What prevents a perfectly competitive firm from seeking higher profits by increasing the price that it charges?

A computer company produces affordable, easy-to-use home computer systems and has fixed costs of \$250. The marginal cost of producing computers is \(\$ 700\) for the first computer, \(\$ 250\) for the second, \(\$ 300\) for the third, \(\$ 350\) for the fourth, \(\$ 400\) for the fifth, \(\$ 450\) for the sixth, and \(\$ 500\) for the seventh. a. Create a table that shows the company's output, total cost, marginal cost, average cost, variable cost, and average variable cost. b. At what price is the zero-profit point? At what price is the shutdown point? c. If the company sells the computers for \(\$ 500,\) is it making a profit or a loss? How big is the profit or loss? Sketch a graph with \(\mathrm{AC}, \mathrm{MC},\) and \(\mathrm{AVC}\) curves to illustrate your answer and show the profit or loss. d. If the firm sells the computers for \(\$ 300,\) is it making a profit or a loss? How big is the profit or loss? Sketch a graph with AC, MC, and AVC curves to illustrate your answer and show the profit or loss.

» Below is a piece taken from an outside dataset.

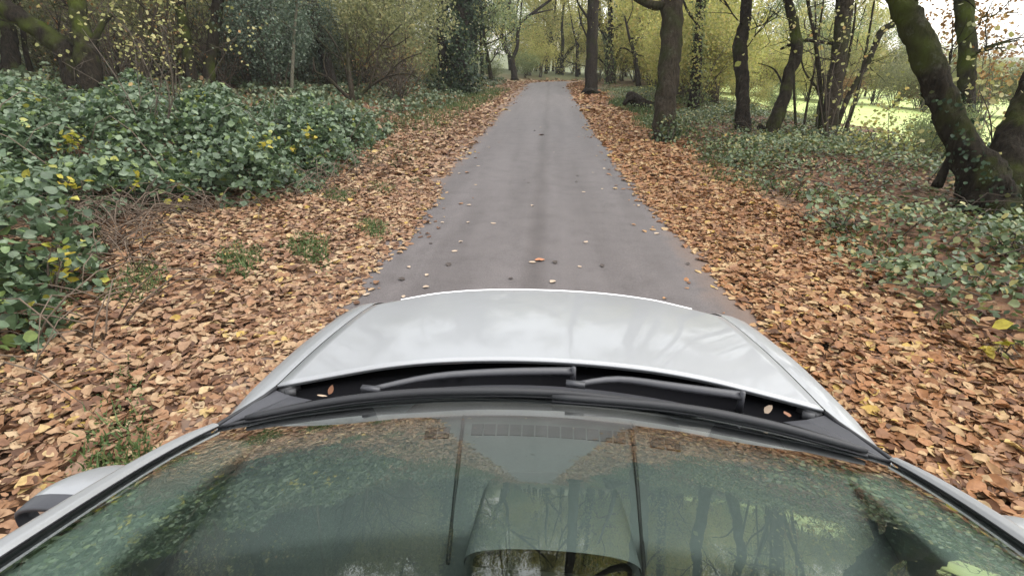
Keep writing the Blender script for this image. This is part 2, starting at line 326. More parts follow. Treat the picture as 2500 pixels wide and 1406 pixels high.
# ------------------------------------------------------------------ leaf litter, brambles, grass: nobody could count them
def sample(n, x0, x1, y0, y1):
    return RNG.uniform(x0, x1, n), RNG.uniform(y0, y1, n)
def clumpy(x, y, s=1.): return (np.sin(x*2.1*s+1.3)*np.sin(y*1.7*s+.4)+np.sin(x*.9*s-y*1.3*s+2)+np.sin(x*4.3*s+y*3.1*s))/3
def carpet(name, zones, m, label, cat, lift=.012, up=.78):
    Ps = []; Ls = []
    for n, x0, x1, y0, y1, L, fn in zones:
        x, y = sample(n, x0, x1, y0, y1); keep = fn(x, y) > RNG.uniform(0, 1, n); x, y = x[keep], y[keep]
        X_ = x+shift(y)+.25; on = np.abs(x+.25); z = np.where(on < 2.05, crest(y)+.006+.03*(1-np.minimum(on/2.05, 1)**2), np.maximum(height(X_, y), crest(y)))
        Ps.append(np.stack([X_, y, z+.006+(lift+RNG.uniform(0, .04, len(x)))*sm(1.75, 2.2, on)], 1)); Ls.append(L*RNG.choice([.5, .7, .9, 1.1, 1.35, 1.6], len(x))*RNG.uniform(.85, 1.15, len(x)))
    P = np.concatenate(Ps); L = np.concatenate(Ls)
    fl = np.abs(P[:, 0]-shift(P[:, 1])) < 1.9; Nv = RNG.normal(size=(len(P), 3))*np.where(fl, .05, .24)[:, None]; Nv[:, 2] = 1
    V, F = leaf_arrays(P, Nv, RNG.normal(size=(len(P), 3)), L, L*.7*RNG.uniform(.65, 1.15, len(P)), .4, .2, 2); me = mesh_np(name, V, F); o = obj(name, me, m); return tag(o, label, cat, kind='stuff')
def edge_l(y): return np.interp(y, [0, 3.6, 5.1, 9.6, 17.7, 60], [-1.7, -1.68, -1.68, -1.88, -1.95, -1.95])+.05*np.sin(y*1.3)+.035*np.sin(y*3.7+1)+.015*np.sin(y*9)
def edge_r(y): return np.interp(y, [0, 3.8, 5.3, 9.8, 17.9, 60], [1.72, 1.66, 1.56, 1.30, 1.26, 1.3])+.05*np.sin(y*1.1+2)+.035*np.sin(y*4.1)+.015*np.sin(y*8+1)
def bramble_edge(y):      # right-hand border of the bramble mass on the left
    return np.interp(y, [0, 2.5, 3.6, 4.2, 4.8, 5.6, 6.5, 7.5, 9, 11, 16, 27, 40, 60], [-3.5, -3.55, -3.75, -4.25, -5.1, -5.0, -3.6, -3.45, -3.6, -3.9, -4.2, -4.0, -3.6, -3.4])+.12*np.sin(y*3)+.08*np.sin(y*7.3)
wl = lambda x, y: sm(-.26, .12, edge_l(y)-x)**1.6*(1-.75*sm(0, 1.5, bramble_edge(y)-x))*(.62+.5*clumpy(x, y, 1.3))
wr = lambda x, y: sm(-.26, .12, x-edge_r(y))**1.6*(1-.97*sm(2.7, 3.3, x+.2*np.sin(y*2)))*(.85+.3*clumpy(x, y))
wm = lambda x, y: .9*np.exp(-np.maximum(0, np.minimum(x-edge_l(y), edge_r(y)-x))/.13)
carpet('fallen_leaves', [(62000, -5.6, -1.5, .3, 8, .067, wl), (18000, -6, -1.5, 8, 20, .11, wl), (8000, -6, -1.5, 20, 55, .17, wl), (4000, -6, -1.5, 55, 80, .26, wl), (1500, -1.9, -.9, .3, 14, .06, wm), (900, -1.9, -1.1, 14, 40, .12, wm)],
       M['litter'], 'carpet of pale brown fallen leaves on the left verge of the lane', 'fallen leaves')
carpet('fallen_leaves', [(62000, 1.2, 4.6, .6, 8, .064, wr), (24000, 1.2, 4.2, 8, 20, .10, wr), (10000, 1.2, 4.6, 20, 55, .17, wr), (1500, .6, 1.6, .3, 14, .06, wm), (900, .8, 1.6, 14, 40, .12, wm)],
       M['litter_orange'], 'carpet of orange brown fallen leaves on the right verge of the lane', 'fallen leaves')
def mound(x, y):          # height of the bramble mass above the ground
    d = bramble_edge(y)-x
    return np.clip(sm(-.08, .6, d)*(.72+.5*clumpy(x, y, .75)+.15*clumpy(x+4, y, 2.3)), 0.02, 2)*(1-.55*sm(9, 18, y))
def bramble_patch(name, n, x0, x1, y0, y1, L, m, label, dens, trio=True):
    x, y = sample(n, x0, x1, y0, y1); k = dens(x, y) > RNG.uniform(0, 1, n); x, y = x[k], y[k]
    h = mound(x, y)*RNG.uniform(0, 1, len(x))**.42; P0 = np.stack([x, y, height(x, y)+h+.02], 1)
    if trio:
        a = RNG.uniform(0, 6.28, len(x)); Ps = [P0+np.stack([np.cos(a+t)*L*.55, np.sin(a+t)*L*.55, RNG.uniform(-.02, .02, len(x))], 1) for t in (0, 2.1, 4.2)]; P0 = np.concatenate(Ps)
    me = leaves_mesh(name, P0, L*RNG.choice([.65, .85, 1.05, 1.35], len(P0)), .8, .5, 2 if L < .1 else 1, .35, .25); o = obj(name, me, m); return tag(o, label, 'brambles', kind='stuff')
dB = lambda x, y: sm(-.05, .25, bramble_edge(y)-x)*np.clip(.7+.8*clumpy(x, y, .9)+.3*clumpy(x+2, y+1, 2.6), .08, 1)
bramble_patch('bramble_undergrowth', 42000, -11, -3.2, 1.2, 12.5, .085, M['bramble'], 'low mass of dark green bramble leaves left of the lane', dB)
dF = lambda x, y: sm(-.1, .6, bramble_edge(y)-x)*np.clip(.6+.6*clumpy(x, y, .6), .1, 1)
bramble_patch('woodland_ground_cover', 46000, -32, -3.3, 11, 46, .125, M['bramble_far'], 'green ground cover across the woodland floor beyond the brambles', dF)
# bramble canes arching under the leaves
cb = MB()
for _ in range(300):
    y = random.choice((random.uniform(4.3, 6.1), random.uniform(1.8, 9))); x = float(bramble_edge(y))-random.uniform(-.35, .5); a = random.uniform(0, 6.28); l = random.uniform(.4, 1.1); hh = random.uniform(.1, .42)
    pts = []
    for t in (0, .25, .5, .75, 1):
        px_, py_ = x+math.cos(a)*l*t, y+math.sin(a)*l*t; pts.append((px_, py_, float(height(px_, py_))+.01+hh*math.sin(math.pi*t*.85)))
    cb.tube(pts, [.006, .006, .005, .004, .002], 5)
for _ in range(70):
    y = random.uniform(3, 13); x = float(bramble_edge(y))-random.uniform(.4, 5); a = random.uniform(0, 6.28); l = random.uniform(.5, 1.6); hh = random.uniform(.5, 1.1)
    pts = []
    for t in (0, .2, .4, .6, .8, 1):
        px_, py_ = x+math.cos(a)*l*t, y+math.sin(a)*l*t; pts.append((px_, py_, float(height(px_, py_))+hh*math.sin(math.pi*(t*.8))))
    cb.tube(pts, [.007, .0065, .006, .005, .004, .002], 5)
tag(cb.build('bramble_undergrowth', M['twig_pale']), 'tangle of brown bramble canes along the edge of the brambles', 'brambles', kind='stuff')
cb = MB()
for _ in range(230):
    y = random.uniform(2.2, 15); x = random.uniform(3.1, 7.5); a = random.uniform(0, 6.28); l = random.uniform(.3, 1.1); hh = random.uniform(.05, .4)
    pts = []
    for t in (0, .25, .5, .75, 1):
        px_, py_ = x+math.cos(a)*l*t, y+math.sin(a)*l*t; pts.append((px_, py_, float(height(px_, py_))+.01+hh*math.sin(math.pi*t*random.choice((.5, .85)))))
    cb.tube(pts, [.007, .006, .005, .004, .002], 5)
tag(cb.build('dead_stems', M['twig']), 'dead brown stems and canes lying on the bank right of the lane', 'undergrowth', kind='stuff')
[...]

What is a "price taker" firm?

What two lines on a cost curve diagram intersect at the zero-profit point?

Productive efficiency and allocative efficiency are two concepts achieved in the long run in a perfectly competitive market. These are the two reasons why we call them "perfect." How would you use these two concepts to analyze other market structures and label them "imperfect?"